Sabato 20 Aprile 2024

Dare risposte a chi chiede solo la verità

Piero

Fachin

Era il suo orgoglio, il suo gran bel successo. Luca Attanasio per suo padre Salvatore era il sole. La dimostrazione (vivente) del fatto che si può, volendo si può. Si può emigrare da Taranto per Milano, si può lavorare con tenacia e far fatica, si può insegnare ai tuoi ragazzi il valore dello studio. Si può vederli crescere, affermarsi, diventare diplomatici e poi ambasciatori. Si può poi vederli sposare una donna magnifica, con cui avere tre bimbe. E chissà cos’altro si sarebbe potuto fare, se solo Luca Attanasio non fosse stato ammazzato da una sventagliata di kalashnikov sparata da un gruppo di briganti, in Congo. Era il 22 febbraio del 2021, lui non aveva ancora compiuto 44 anni. Vita, e sogni, svaniti in un istante.

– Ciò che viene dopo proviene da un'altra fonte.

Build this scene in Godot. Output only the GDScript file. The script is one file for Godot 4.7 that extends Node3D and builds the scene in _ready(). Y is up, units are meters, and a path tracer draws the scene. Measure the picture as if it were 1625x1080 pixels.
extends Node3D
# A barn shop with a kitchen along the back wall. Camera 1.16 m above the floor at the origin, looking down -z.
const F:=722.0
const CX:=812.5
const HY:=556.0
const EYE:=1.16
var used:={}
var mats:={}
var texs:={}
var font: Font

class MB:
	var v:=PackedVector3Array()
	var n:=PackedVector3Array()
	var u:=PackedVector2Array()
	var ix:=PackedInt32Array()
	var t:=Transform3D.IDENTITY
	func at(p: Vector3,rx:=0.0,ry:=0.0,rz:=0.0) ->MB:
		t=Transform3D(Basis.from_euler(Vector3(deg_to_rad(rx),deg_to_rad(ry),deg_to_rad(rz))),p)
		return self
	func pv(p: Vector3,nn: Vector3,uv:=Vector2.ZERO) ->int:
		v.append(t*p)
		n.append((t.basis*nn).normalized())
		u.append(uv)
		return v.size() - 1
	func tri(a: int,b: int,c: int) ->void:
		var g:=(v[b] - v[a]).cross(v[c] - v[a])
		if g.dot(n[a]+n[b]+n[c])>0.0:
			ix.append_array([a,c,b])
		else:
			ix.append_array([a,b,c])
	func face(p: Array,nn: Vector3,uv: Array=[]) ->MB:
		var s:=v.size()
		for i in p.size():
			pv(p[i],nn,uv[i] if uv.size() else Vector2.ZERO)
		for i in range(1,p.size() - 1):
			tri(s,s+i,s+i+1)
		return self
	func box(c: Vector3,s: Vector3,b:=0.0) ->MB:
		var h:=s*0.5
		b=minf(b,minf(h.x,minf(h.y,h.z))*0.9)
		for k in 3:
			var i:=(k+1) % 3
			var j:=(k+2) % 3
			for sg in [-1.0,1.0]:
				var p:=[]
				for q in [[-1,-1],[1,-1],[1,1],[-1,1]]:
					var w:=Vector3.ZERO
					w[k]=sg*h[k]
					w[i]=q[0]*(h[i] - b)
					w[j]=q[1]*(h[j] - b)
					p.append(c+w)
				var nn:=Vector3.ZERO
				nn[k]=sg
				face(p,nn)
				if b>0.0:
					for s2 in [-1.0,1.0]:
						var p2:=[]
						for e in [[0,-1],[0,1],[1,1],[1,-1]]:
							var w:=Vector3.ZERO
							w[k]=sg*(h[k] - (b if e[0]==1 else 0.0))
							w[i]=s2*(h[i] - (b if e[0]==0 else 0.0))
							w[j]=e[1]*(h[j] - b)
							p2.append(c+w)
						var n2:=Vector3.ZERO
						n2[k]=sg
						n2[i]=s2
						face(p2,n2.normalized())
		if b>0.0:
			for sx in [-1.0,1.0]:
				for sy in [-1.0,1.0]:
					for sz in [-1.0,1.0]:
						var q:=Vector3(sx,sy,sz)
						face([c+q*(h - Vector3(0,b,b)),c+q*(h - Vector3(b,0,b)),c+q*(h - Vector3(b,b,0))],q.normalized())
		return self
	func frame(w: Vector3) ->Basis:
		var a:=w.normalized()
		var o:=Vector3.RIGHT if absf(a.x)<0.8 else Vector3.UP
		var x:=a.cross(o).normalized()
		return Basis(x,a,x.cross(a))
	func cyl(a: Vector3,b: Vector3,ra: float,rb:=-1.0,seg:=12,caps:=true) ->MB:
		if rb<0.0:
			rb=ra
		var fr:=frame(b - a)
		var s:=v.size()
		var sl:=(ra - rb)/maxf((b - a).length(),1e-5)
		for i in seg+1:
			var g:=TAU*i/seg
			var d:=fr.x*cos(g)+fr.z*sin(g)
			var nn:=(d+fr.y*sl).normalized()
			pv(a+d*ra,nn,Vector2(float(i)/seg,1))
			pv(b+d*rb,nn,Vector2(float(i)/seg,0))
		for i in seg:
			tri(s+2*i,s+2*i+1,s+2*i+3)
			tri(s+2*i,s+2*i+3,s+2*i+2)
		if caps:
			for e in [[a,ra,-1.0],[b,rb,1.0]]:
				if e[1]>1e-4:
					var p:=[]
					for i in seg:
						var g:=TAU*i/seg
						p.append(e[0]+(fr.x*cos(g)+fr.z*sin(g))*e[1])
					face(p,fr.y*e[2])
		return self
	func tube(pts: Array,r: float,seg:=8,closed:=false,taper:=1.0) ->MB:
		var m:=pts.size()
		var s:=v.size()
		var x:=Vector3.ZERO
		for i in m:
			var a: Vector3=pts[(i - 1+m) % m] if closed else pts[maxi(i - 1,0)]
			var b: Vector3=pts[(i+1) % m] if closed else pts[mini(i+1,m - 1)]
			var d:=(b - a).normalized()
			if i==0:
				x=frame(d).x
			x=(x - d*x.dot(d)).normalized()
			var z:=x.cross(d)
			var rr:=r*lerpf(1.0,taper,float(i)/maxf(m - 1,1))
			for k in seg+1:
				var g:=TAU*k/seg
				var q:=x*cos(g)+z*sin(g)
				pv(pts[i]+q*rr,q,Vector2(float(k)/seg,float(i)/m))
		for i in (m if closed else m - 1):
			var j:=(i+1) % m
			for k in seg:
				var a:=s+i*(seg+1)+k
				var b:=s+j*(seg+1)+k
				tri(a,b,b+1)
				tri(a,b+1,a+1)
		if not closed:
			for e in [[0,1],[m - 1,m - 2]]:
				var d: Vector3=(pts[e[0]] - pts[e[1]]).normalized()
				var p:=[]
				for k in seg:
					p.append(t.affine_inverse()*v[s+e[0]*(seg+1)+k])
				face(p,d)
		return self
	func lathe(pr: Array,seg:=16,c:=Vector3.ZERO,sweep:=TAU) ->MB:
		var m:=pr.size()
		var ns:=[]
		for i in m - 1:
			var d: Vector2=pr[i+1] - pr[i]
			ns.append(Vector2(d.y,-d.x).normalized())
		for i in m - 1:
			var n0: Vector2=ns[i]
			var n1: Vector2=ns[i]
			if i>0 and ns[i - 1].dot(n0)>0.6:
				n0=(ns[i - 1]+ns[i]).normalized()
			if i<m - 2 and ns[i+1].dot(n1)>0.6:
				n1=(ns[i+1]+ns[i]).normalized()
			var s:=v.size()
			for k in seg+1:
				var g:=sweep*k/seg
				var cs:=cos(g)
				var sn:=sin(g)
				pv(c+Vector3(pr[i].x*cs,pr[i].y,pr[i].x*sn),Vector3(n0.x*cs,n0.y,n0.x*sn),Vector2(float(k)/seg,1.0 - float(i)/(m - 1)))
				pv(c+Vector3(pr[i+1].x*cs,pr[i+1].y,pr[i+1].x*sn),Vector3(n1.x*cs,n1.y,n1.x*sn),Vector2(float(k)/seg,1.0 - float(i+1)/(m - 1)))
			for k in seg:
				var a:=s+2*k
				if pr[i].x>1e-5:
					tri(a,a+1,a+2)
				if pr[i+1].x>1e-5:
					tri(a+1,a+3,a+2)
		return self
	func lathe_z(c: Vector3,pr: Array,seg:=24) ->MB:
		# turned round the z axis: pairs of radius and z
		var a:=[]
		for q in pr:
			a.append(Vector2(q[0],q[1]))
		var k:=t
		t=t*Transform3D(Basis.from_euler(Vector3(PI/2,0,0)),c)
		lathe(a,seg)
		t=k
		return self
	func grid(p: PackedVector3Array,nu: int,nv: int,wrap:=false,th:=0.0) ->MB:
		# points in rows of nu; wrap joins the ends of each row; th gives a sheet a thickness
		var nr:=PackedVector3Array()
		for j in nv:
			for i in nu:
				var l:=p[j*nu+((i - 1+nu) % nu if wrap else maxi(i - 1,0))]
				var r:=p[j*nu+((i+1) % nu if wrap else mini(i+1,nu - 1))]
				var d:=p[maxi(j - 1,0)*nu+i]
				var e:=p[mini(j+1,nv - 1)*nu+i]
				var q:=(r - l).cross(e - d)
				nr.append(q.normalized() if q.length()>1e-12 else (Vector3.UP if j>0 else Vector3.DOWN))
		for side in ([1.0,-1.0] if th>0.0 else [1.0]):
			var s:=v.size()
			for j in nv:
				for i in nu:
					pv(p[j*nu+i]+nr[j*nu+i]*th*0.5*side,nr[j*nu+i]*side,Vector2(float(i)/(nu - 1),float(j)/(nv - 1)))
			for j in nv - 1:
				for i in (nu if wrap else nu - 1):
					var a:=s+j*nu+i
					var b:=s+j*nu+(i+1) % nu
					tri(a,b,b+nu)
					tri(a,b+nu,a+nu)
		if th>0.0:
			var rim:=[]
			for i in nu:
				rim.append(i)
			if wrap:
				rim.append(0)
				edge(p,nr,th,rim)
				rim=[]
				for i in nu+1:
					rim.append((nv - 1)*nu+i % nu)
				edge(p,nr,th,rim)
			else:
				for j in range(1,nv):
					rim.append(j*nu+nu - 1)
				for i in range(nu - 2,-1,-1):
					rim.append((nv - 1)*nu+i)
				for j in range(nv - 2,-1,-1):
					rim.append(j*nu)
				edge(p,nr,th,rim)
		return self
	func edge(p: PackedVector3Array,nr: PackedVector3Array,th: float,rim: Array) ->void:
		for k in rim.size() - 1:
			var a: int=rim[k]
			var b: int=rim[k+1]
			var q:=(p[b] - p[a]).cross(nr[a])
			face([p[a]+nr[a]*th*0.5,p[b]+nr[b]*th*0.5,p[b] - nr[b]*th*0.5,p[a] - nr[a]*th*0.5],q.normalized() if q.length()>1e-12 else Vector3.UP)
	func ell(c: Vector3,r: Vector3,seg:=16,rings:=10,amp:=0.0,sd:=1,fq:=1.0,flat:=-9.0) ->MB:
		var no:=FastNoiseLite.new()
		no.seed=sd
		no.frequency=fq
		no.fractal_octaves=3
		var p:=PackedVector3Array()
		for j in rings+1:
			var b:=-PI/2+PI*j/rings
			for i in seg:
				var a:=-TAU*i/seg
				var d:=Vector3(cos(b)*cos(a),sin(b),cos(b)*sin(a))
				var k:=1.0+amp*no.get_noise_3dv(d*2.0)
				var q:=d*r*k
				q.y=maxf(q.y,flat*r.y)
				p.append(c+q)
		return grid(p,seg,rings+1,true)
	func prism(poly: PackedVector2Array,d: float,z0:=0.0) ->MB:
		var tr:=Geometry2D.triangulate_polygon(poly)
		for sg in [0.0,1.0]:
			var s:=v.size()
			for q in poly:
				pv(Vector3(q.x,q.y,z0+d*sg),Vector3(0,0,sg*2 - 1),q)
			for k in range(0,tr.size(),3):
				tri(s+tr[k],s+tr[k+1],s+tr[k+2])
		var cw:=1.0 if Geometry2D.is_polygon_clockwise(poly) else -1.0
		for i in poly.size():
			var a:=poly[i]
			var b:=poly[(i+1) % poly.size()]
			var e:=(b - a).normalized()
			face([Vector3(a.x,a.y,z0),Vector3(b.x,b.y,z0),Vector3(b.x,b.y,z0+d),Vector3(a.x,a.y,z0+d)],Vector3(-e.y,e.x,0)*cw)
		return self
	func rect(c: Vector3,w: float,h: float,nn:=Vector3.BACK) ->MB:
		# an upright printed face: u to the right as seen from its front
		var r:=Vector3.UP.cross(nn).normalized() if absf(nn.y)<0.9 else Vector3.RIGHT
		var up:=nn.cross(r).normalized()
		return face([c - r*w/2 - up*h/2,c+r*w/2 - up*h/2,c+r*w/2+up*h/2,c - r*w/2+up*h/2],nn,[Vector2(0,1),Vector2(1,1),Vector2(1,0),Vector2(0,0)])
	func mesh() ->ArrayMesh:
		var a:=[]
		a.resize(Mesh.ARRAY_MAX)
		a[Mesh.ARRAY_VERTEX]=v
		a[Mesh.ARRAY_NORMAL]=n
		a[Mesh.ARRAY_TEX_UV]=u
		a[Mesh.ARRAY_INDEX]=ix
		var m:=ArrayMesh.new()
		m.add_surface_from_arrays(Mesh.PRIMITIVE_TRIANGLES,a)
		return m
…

Ora, dopo una cosa così, dopo un dolore così, può davvero farsi fortissima la tentazione di affidare alla vendetta la propria sete di giustizia. E chissà dunque cosa deve aver provato quest’uomo nel sapere che per le sei persone accusate dell’omicidio è stata chiesta la pena di morte. Invece, invece no. La pena di morte? Folle, inutile, insensata, ha ribadito. Da due anni Salvatore Attanasio chiede di capire. Ovvero chiede una ricostruzione processuale che consenta di stabilire esattamente cosa è accaduto, cosa non ha funzionato, la catena delle responsabilità. Eppure l’udienza preliminare del procedimento contro i due funzionari Onu accusati di non aver garantito la sicurezza è fissata per il 25 maggio. Vuol dire a due anni, tre mesi e tre giorni dall’esecuzione dell’ambasciatore. E il processo, se mai ci sarà, rischia di durare un tempo insopportabile per chi ogni giorno soffre il vuoto della perdita. E allora, proviamoci. Proviamo, almeno questa volta, a dare una risposta rapida, seria e definitiva a un padre che rifiuta la violenza e cerca verità. È una questione di dignità.